SHORT PROBLEM: Leaving the pictures aside, transcribe every line below exactly.

RECORDED DATA:
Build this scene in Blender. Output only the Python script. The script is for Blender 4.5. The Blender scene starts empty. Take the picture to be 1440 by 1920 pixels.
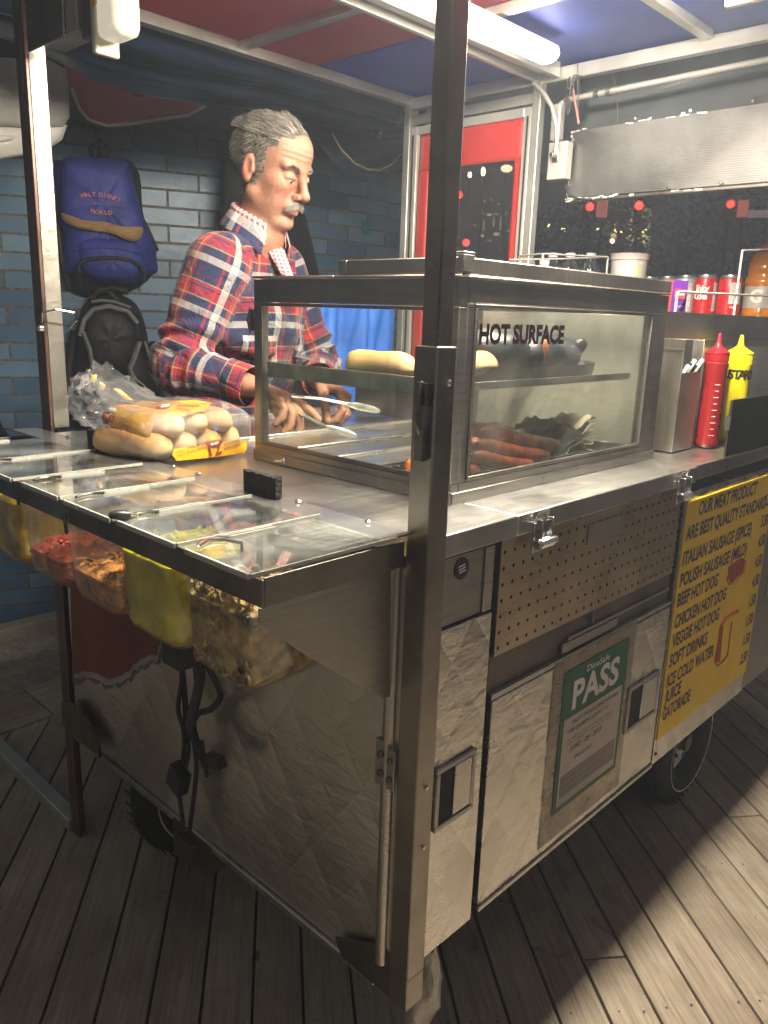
import bpy, math, random
import numpy as np
from mathutils import Vector, Matrix
random.seed(7); rs = np.random.RandomState(7)
S = bpy.context.scene
COL = S.collection
R = math.radians
# ------------------------------------------------------------------ camera
CR = np.array([0.6925, -0.7207, 0.0324])
a_, b_, c_ = 0.75808735, 0.24565332, 0.03346335
CD = np.array([math.cos(b_)*math.cos(a_), math.cos(b_)*math.sin(a_), -math.sin(b_)])
r0 = np.cross(CD, [0, 0, 1]); r0 /= np.linalg.norm(r0); u0 = np.cross(r0, CD)
CR = r0*math.cos(c_)+u0*math.sin(c_); CU = -r0*math.sin(c_)+u0*math.cos(c_)
FPX = 1485.64
CC = np.array([-0.771, -0.648, 1.383])
def at(px, py, **k):
    """the point of a real plane (x=, y= or z=) that the survey of the photograph puts at this pixel"""
    q = CD+((px-720)/FPX)*CR-((py-960)/FPX)*CU
    (a, v), = k.items(); i = 'xyz'.index(a)
    return CC+q*(v-CC[i])/q[i]
cam = bpy.data.cameras.new('camera'); co = bpy.data.objects.new('camera', cam); COL.objects.link(co)
M = Matrix([[CR[0], CU[0], -CD[0], CC[0]], [CR[1], CU[1], -CD[1], CC[1]], [CR[2], CU[2], -CD[2], CC[2]], [0, 0, 0, 1]])
co.matrix_world = M
cam.sensor_width = 36; cam.sensor_fit = 'AUTO'; cam.lens = FPX/1920*36; cam.clip_start = .02; cam.clip_end = 500
S.camera = co
S.view_settings.view_transform = 'Standard'; S.view_settings.look = 'None'
S.view_settings.exposure = 2.25; S.view_settings.gamma = 1
S.cycles.max_bounces = 10; S.cycles.diffuse_bounces = 3; S.cycles.glossy_bounces = 4; S.cycles.transmission_bounces = 6
S.cycles.transparent_max_bounces = 24; S.cycles.caustics_reflective = False; S.cycles.caustics_refractive = False
S.cycles.sample_clamp_indirect = 3.0; S.cycles.use_denoising = True
# ------------------------------------------------------------------ materials
def newmat(name):
    m = bpy.data.materials.new(name); m.use_nodes = True
    nt = m.node_tree; b = nt.nodes['Principled BSDF']
    return m, nt, b
def nd(nt, typ, **k):
    n = nt.nodes.new(typ)
    for a, v in k.items():
        if a in n.inputs: n.inputs[a].default_value = v
        else: setattr(n, a, v)
    return n
def coords(nt, scale=(1, 1, 1), rot=(0, 0, 0), kind='Object'):
    tc = nt.nodes.new('ShaderNodeTexCoord'); mp = nt.nodes.new('ShaderNodeMapping')
    mp.inputs['Scale'].default_value = scale; mp.inputs['Rotation'].default_value = rot
    nt.links.new(tc.outputs[kind], mp.inputs[0]); return mp.outputs[0]
def ramp(nt, src, stops):
    r = nt.nodes.new('ShaderNodeValToRGB'); e = r.color_ramp.elements
    while len(e) < len(stops): e.new(.5)
    for i, (p, c) in enumerate(stops):
        e[i].position = p; e[i].color = (*c, 1) if len(c) == 3 else c
    nt.links.new(src, r.inputs[0]); return r.outputs[0]
def mixc(nt, f, a, b, mode='MIX'):
    n = nt.nodes.new('ShaderNodeMix'); n.data_type = 'RGBA'; n.blend_type = mode
    for s, v in ((n.inputs[0], f), (n.inputs[6], a), (n.inputs[7], b)):
        if isinstance(v, bpy.types.NodeSocket): nt.links.new(v, s)
        elif isinstance(v, (int, float)): s.default_value = v if s.type == 'VALUE' else (v, v, v, 1)
        else: s.default_value = (*v, 1)
    return n.outputs[2]
def mth(nt, op, a, b=0.0, c=None):
    n = nt.nodes.new('ShaderNodeMath'); n.operation = op
    for s, v in zip(n.inputs, (a, b, c)):
        if v is None: continue
        if isinstance(v, bpy.types.NodeSocket): nt.links.new(v, s)
        else: s.default_value = v
    return n.outputs[0]
def noise(nt, vec, scale, detail=3, rough=.5, dist=0):
    n = nd(nt, 'ShaderNodeTexNoise', Scale=scale, Detail=detail, Roughness=rough, Distortion=dist)
    nt.links.new(vec, n.inputs['Vector']); return n.outputs[0]
def bump(nt, b, h, strength=.3, dist=.01, prev=None):
    n = nd(nt, 'ShaderNodeBump', Strength=strength, Distance=dist)
    nt.links.new(h, n.inputs['Height'])
    if prev: nt.links.new(prev, n.inputs['Normal'])
    if b: nt.links.new(n.outputs[0], b.inputs['Normal'])
    return n.outputs[0]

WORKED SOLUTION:
Build this scene in Blender. Output only the Python script. The script is for Blender 4.5. The Blender scene starts empty. Take the picture to be 1440 by 1920 pixels.
import bpy, math, random
import numpy as np
from mathutils import Vector, Matrix
random.seed(7); rs = np.random.RandomState(7)
S = bpy.context.scene
COL = S.collection
R = math.radians
# ------------------------------------------------------------------ camera
CR = np.array([0.6925, -0.7207, 0.0324])
a_, b_, c_ = 0.75808735, 0.24565332, 0.03346335
CD = np.array([math.cos(b_)*math.cos(a_), math.cos(b_)*math.sin(a_), -math.sin(b_)])
r0 = np.cross(CD, [0, 0, 1]); r0 /= np.linalg.norm(r0); u0 = np.cross(r0, CD)
CR = r0*math.cos(c_)+u0*math.sin(c_); CU = -r0*math.sin(c_)+u0*math.cos(c_)
FPX = 1485.64
CC = np.array([-0.771, -0.648, 1.383])
def at(px, py, **k):
    """the point of a real plane (x=, y= or z=) that the survey of the photograph puts at this pixel"""
    q = CD+((px-720)/FPX)*CR-((py-960)/FPX)*CU
    (a, v), = k.items(); i = 'xyz'.index(a)
    return CC+q*(v-CC[i])/q[i]
cam = bpy.data.cameras.new('camera'); co = bpy.data.objects.new('camera', cam); COL.objects.link(co)
M = Matrix([[CR[0], CU[0], -CD[0], CC[0]], [CR[1], CU[1], -CD[1], CC[1]], [CR[2], CU[2], -CD[2], CC[2]], [0, 0, 0, 1]])
co.matrix_world = M
cam.sensor_width = 36; cam.sensor_fit = 'AUTO'; cam.lens = FPX/1920*36; cam.clip_start = .02; cam.clip_end = 500
S.camera = co
S.view_settings.view_transform = 'Standard'; S.view_settings.look = 'None'
S.view_settings.exposure = 2.25; S.view_settings.gamma = 1
S.cycles.max_bounces = 10; S.cycles.diffuse_bounces = 3; S.cycles.glossy_bounces = 4; S.cycles.transmission_bounces = 6
S.cycles.transparent_max_bounces = 24; S.cycles.caustics_reflective = False; S.cycles.caustics_refractive = False
S.cycles.sample_clamp_indirect = 3.0; S.cycles.use_denoising = True
# ------------------------------------------------------------------ materials
def newmat(name):
    m = bpy.data.materials.new(name); m.use_nodes = True
    nt = m.node_tree; b = nt.nodes['Principled BSDF']
    return m, nt, b
def nd(nt, typ, **k):
    n = nt.nodes.new(typ)
    for a, v in k.items():
        if a in n.inputs: n.inputs[a].default_value = v
        else: setattr(n, a, v)
    return n
def coords(nt, scale=(1, 1, 1), rot=(0, 0, 0), kind='Object'):
    tc = nt.nodes.new('ShaderNodeTexCoord'); mp = nt.nodes.new('ShaderNodeMapping')
    mp.inputs['Scale'].default_value = scale; mp.inputs['Rotation'].default_value = rot
    nt.links.new(tc.outputs[kind], mp.inputs[0]); return mp.outputs[0]
def ramp(nt, src, stops):
    r = nt.nodes.new('ShaderNodeValToRGB'); e = r.color_ramp.elements
    while len(e) < len(stops): e.new(.5)
    for i, (p, c) in enumerate(stops):
        e[i].position = p; e[i].color = (*c, 1) if len(c) == 3 else c
    nt.links.new(src, r.inputs[0]); return r.outputs[0]
def mixc(nt, f, a, b, mode='MIX'):
    n = nt.nodes.new('ShaderNodeMix'); n.data_type = 'RGBA'; n.blend_type = mode
    for s, v in ((n.inputs[0], f), (n.inputs[6], a), (n.inputs[7], b)):
        if isinstance(v, bpy.types.NodeSocket): nt.links.new(v, s)
        elif isinstance(v, (int, float)): s.default_value = v if s.type == 'VALUE' else (v, v, v, 1)
        else: s.default_value = (*v, 1)
    return n.outputs[2]
def mth(nt, op, a, b=0.0, c=None):
    n = nt.nodes.new('ShaderNodeMath'); n.operation = op
    for s, v in zip(n.inputs, (a, b, c)):
        if v is None: continue
        if isinstance(v, bpy.types.NodeSocket): nt.links.new(v, s)
        else: s.default_value = v
    return n.outputs[0]
def noise(nt, vec, scale, detail=3, rough=.5, dist=0):
    n = nd(nt, 'ShaderNodeTexNoise', Scale=scale, Detail=detail, Roughness=rough, Distortion=dist)
    nt.links.new(vec, n.inputs['Vector']); return n.outputs[0]
def bump(nt, b, h, strength=.3, dist=.01, prev=None):
    n = nd(nt, 'ShaderNodeBump', Strength=strength, Distance=dist)
    nt.links.new(h, n.inputs['Height'])
    if prev: nt.links.new(prev, n.inputs['Normal'])
    if b: nt.links.new(n.outputs[0], b.inputs['Normal'])
    return n.outputs[0]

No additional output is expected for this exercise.